[Records with scene code]

----------

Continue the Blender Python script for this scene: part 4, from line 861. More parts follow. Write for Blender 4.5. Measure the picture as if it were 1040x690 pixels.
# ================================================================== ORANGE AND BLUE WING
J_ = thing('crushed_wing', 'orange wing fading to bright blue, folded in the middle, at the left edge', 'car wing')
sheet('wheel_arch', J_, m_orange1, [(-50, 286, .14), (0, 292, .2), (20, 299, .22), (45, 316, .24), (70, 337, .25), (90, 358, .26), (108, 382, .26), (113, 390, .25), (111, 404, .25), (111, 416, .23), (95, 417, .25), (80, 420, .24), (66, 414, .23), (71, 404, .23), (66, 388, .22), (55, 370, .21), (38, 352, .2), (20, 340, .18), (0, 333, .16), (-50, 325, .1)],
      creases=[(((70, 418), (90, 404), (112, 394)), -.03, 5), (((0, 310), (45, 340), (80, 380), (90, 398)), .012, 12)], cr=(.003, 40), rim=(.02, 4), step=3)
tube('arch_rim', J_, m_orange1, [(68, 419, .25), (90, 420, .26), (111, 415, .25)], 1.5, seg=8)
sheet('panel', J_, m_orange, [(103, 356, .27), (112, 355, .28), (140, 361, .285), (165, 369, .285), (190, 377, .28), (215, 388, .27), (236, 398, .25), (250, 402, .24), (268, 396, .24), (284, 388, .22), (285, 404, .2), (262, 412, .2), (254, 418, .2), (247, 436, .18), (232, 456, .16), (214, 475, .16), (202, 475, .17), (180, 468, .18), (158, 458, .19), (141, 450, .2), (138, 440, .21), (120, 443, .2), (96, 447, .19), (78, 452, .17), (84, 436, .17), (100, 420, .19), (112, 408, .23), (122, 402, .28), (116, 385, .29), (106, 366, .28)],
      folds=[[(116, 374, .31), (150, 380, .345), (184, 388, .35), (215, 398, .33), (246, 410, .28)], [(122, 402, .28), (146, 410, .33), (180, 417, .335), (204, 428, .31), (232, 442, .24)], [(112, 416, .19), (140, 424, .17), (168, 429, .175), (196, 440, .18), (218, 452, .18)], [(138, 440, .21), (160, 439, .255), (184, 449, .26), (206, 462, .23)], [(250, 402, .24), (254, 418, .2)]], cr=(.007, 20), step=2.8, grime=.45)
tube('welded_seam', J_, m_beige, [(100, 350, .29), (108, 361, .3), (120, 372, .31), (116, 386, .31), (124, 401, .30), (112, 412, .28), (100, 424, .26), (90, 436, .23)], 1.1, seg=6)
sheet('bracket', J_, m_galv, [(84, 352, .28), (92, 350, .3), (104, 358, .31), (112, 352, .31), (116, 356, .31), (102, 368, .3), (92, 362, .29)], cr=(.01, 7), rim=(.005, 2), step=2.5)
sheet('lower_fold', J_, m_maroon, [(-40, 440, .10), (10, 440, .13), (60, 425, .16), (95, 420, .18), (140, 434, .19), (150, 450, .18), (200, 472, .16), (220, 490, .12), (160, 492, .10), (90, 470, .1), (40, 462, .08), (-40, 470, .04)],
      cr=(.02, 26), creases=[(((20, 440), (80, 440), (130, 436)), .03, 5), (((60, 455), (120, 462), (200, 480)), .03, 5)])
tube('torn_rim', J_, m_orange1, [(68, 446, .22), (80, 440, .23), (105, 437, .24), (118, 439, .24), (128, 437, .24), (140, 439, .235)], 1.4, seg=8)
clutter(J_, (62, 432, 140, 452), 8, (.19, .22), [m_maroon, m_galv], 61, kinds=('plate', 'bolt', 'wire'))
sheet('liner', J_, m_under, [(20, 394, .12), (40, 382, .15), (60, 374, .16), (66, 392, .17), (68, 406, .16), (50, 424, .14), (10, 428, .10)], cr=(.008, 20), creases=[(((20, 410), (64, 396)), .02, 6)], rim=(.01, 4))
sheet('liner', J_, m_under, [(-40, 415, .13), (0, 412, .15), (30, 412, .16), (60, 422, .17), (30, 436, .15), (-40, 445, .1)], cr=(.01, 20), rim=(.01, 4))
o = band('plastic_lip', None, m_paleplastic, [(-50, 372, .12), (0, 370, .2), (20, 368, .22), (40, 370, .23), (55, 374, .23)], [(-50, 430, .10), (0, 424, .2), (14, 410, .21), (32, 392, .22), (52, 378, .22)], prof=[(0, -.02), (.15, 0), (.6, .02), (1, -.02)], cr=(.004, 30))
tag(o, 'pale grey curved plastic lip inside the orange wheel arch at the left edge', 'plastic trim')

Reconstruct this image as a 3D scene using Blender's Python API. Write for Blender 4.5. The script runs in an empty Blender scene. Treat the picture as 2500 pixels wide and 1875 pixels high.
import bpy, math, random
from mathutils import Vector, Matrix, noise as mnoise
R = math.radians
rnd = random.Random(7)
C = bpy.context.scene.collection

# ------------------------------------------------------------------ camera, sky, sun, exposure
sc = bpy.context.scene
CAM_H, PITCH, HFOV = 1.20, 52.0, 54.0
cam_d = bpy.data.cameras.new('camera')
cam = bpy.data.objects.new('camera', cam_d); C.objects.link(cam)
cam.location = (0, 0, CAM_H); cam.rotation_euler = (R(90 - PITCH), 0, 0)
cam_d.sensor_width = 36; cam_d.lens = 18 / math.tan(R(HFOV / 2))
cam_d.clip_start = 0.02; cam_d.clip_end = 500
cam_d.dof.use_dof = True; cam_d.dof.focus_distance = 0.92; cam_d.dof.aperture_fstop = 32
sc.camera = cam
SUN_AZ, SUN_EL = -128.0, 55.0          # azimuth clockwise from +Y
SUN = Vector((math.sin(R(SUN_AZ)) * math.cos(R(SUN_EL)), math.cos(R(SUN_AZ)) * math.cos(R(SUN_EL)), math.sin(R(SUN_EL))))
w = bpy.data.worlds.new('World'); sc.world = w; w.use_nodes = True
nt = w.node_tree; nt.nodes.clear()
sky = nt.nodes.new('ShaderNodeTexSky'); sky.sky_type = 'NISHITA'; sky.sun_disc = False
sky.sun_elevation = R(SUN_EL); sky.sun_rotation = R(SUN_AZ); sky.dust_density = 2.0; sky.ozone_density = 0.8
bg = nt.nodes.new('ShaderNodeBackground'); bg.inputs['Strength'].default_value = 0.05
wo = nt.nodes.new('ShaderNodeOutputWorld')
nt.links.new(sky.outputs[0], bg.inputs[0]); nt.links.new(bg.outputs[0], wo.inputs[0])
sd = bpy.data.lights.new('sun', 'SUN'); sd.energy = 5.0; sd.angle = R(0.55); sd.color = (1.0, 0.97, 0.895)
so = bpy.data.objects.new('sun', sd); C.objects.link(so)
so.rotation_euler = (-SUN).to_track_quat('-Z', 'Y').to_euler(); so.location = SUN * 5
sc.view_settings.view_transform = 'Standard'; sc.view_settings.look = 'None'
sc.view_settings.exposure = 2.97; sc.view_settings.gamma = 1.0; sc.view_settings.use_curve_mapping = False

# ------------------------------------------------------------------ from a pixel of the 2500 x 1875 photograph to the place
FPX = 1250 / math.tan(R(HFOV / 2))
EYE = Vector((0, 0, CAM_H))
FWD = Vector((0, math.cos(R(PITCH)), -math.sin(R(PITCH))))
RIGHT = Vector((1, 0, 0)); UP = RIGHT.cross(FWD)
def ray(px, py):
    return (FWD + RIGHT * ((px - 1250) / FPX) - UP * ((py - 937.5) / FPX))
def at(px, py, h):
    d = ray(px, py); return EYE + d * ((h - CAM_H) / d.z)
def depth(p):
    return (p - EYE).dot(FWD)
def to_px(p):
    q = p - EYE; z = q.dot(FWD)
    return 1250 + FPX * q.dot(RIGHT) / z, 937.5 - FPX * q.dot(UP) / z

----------

**Brief**
From the listing above, extract every line exactly as it stands.

**Reply**
Continue the Blender Python script for this scene: part 4, from line 861. More parts follow. Write for Blender 4.5. Measure the picture as if it were 1040x690 pixels.
# ================================================================== ORANGE AND BLUE WING
J_ = thing('crushed_wing', 'orange wing fading to bright blue, folded in the middle, at the left edge', 'car wing')
sheet('wheel_arch', J_, m_orange1, [(-50, 286, .14), (0, 292, .2), (20, 299, .22), (45, 316, .24), (70, 337, .25), (90, 358, .26), (108, 382, .26), (113, 390, .25), (111, 404, .25), (111, 416, .23), (95, 417, .25), (80, 420, .24), (66, 414, .23), (71, 404, .23), (66, 388, .22), (55, 370, .21), (38, 352, .2), (20, 340, .18), (0, 333, .16), (-50, 325, .1)],
      creases=[(((70, 418), (90, 404), (112, 394)), -.03, 5), (((0, 310), (45, 340), (80, 380), (90, 398)), .012, 12)], cr=(.003, 40), rim=(.02, 4), step=3)
tube('arch_rim', J_, m_orange1, [(68, 419, .25), (90, 420, .26), (111, 415, .25)], 1.5, seg=8)
sheet('panel', J_, m_orange, [(103, 356, .27), (112, 355, .28), (140, 361, .285), (165, 369, .285), (190, 377, .28), (215, 388, .27), (236, 398, .25), (250, 402, .24), (268, 396, .24), (284, 388, .22), (285, 404, .2), (262, 412, .2), (254, 418, .2), (247, 436, .18), (232, 456, .16), (214, 475, .16), (202, 475, .17), (180, 468, .18), (158, 458, .19), (141, 450, .2), (138, 440, .21), (120, 443, .2), (96, 447, .19), (78, 452, .17), (84, 436, .17), (100, 420, .19), (112, 408, .23), (122, 402, .28), (116, 385, .29), (106, 366, .28)],
      folds=[[(116, 374, .31), (150, 380, .345), (184, 388, .35), (215, 398, .33), (246, 410, .28)], [(122, 402, .28), (146, 410, .33), (180, 417, .335), (204, 428, .31), (232, 442, .24)], [(112, 416, .19), (140, 424, .17), (168, 429, .175), (196, 440, .18), (218, 452, .18)], [(138, 440, .21), (160, 439, .255), (184, 449, .26), (206, 462, .23)], [(250, 402, .24), (254, 418, .2)]], cr=(.007, 20), step=2.8, grime=.45)
tube('welded_seam', J_, m_beige, [(100, 350, .29), (108, 361, .3), (120, 372, .31), (116, 386, .31), (124, 401, .30), (112, 412, .28), (100, 424, .26), (90, 436, .23)], 1.1, seg=6)
sheet('bracket', J_, m_galv, [(84, 352, .28), (92, 350, .3), (104, 358, .31), (112, 352, .31), (116, 356, .31), (102, 368, .3), (92, 362, .29)], cr=(.01, 7), rim=(.005, 2), step=2.5)
sheet('lower_fold', J_, m_maroon, [(-40, 440, .10), (10, 440, .13), (60, 425, .16), (95, 420, .18), (140, 434, .19), (150, 450, .18), (200, 472, .16), (220, 490, .12), (160, 492, .10), (90, 470, .1), (40, 462, .08), (-40, 470, .04)],
      cr=(.02, 26), creases=[(((20, 440), (80, 440), (130, 436)), .03, 5), (((60, 455), (120, 462), (200, 480)), .03, 5)])
tube('torn_rim', J_, m_orange1, [(68, 446, .22), (80, 440, .23), (105, 437, .24), (118, 439, .24), (128, 437, .24), (140, 439, .235)], 1.4, seg=8)
clutter(J_, (62, 432, 140, 452), 8, (.19, .22), [m_maroon, m_galv], 61, kinds=('plate', 'bolt', 'wire'))
sheet('liner', J_, m_under, [(20, 394, .12), (40, 382, .15), (60, 374, .16), (66, 392, .17), (68, 406, .16), (50, 424, .14), (10, 428, .10)], cr=(.008, 20), creases=[(((20, 410), (64, 396)), .02, 6)], rim=(.01, 4))
sheet('liner', J_, m_under, [(-40, 415, .13), (0, 412, .15), (30, 412, .16), (60, 422, .17), (30, 436, .15), (-40, 445, .1)], cr=(.01, 20), rim=(.01, 4))
o = band('plastic_lip', None, m_paleplastic, [(-50, 372, .12), (0, 370, .2), (20, 368, .22), (40, 370, .23), (55, 374, .23)], [(-50, 430, .10), (0, 424, .2), (14, 410, .21), (32, 392, .22), (52, 378, .22)], prof=[(0, -.02), (.15, 0), (.6, .02), (1, -.02)], cr=(.004, 30))
tag(o, 'pale grey curved plastic lip inside the orange wheel arch at the left edge', 'plastic trim')

Reconstruct this image as a 3D scene using Blender's Python API. Write for Blender 4.5. The script runs in an empty Blender scene. Treat the picture as 2500 pixels wide and 1875 pixels high.
import bpy, math, random
from mathutils import Vector, Matrix, noise as mnoise
R = math.radians
rnd = random.Random(7)
C = bpy.context.scene.collection

# ------------------------------------------------------------------ camera, sky, sun, exposure
sc = bpy.context.scene
CAM_H, PITCH, HFOV = 1.20, 52.0, 54.0
cam_d = bpy.data.cameras.new('camera')
cam = bpy.data.objects.new('camera', cam_d); C.objects.link(cam)
cam.location = (0, 0, CAM_H); cam.rotation_euler = (R(90 - PITCH), 0, 0)
cam_d.sensor_width = 36; cam_d.lens = 18 / math.tan(R(HFOV / 2))
cam_d.clip_start = 0.02; cam_d.clip_end = 500
cam_d.dof.use_dof = True; cam_d.dof.focus_distance = 0.92; cam_d.dof.aperture_fstop = 32
sc.camera = cam
SUN_AZ, SUN_EL = -128.0, 55.0          # azimuth clockwise from +Y
SUN = Vector((math.sin(R(SUN_AZ)) * math.cos(R(SUN_EL)), math.cos(R(SUN_AZ)) * math.cos(R(SUN_EL)), math.sin(R(SUN_EL))))
w = bpy.data.worlds.new('World'); sc.world = w; w.use_nodes = True
nt = w.node_tree; nt.nodes.clear()
sky = nt.nodes.new('ShaderNodeTexSky'); sky.sky_type = 'NISHITA'; sky.sun_disc = False
sky.sun_elevation = R(SUN_EL); sky.sun_rotation = R(SUN_AZ); sky.dust_density = 2.0; sky.ozone_density = 0.8
bg = nt.nodes.new('ShaderNodeBackground'); bg.inputs['Strength'].default_value = 0.05
wo = nt.nodes.new('ShaderNodeOutputWorld')
nt.links.new(sky.outputs[0], bg.inputs[0]); nt.links.new(bg.outputs[0], wo.inputs[0])
sd = bpy.data.lights.new('sun', 'SUN'); sd.energy = 5.0; sd.angle = R(0.55); sd.color = (1.0, 0.97, 0.895)
so = bpy.data.objects.new('sun', sd); C.objects.link(so)
so.rotation_euler = (-SUN).to_track_quat('-Z', 'Y').to_euler(); so.location = SUN * 5
sc.view_settings.view_transform = 'Standard'; sc.view_settings.look = 'None'
sc.view_settings.exposure = 2.97; sc.view_settings.gamma = 1.0; sc.view_settings.use_curve_mapping = False

# ------------------------------------------------------------------ from a pixel of the 2500 x 1875 photograph to the place
FPX = 1250 / math.tan(R(HFOV / 2))
EYE = Vector((0, 0, CAM_H))
FWD = Vector((0, math.cos(R(PITCH)), -math.sin(R(PITCH))))
RIGHT = Vector((1, 0, 0)); UP = RIGHT.cross(FWD)
def ray(px, py):
    return (FWD + RIGHT * ((px - 1250) / FPX) - UP * ((py - 937.5) / FPX))
def at(px, py, h):
    d = ray(px, py); return EYE + d * ((h - CAM_H) / d.z)
def depth(p):
    return (p - EYE).dot(FWD)
def to_px(p):
    q = p - EYE; z = q.dot(FWD)
    return 1250 + FPX * q.dot(RIGHT) / z, 937.5 - FPX * q.dot(UP) / z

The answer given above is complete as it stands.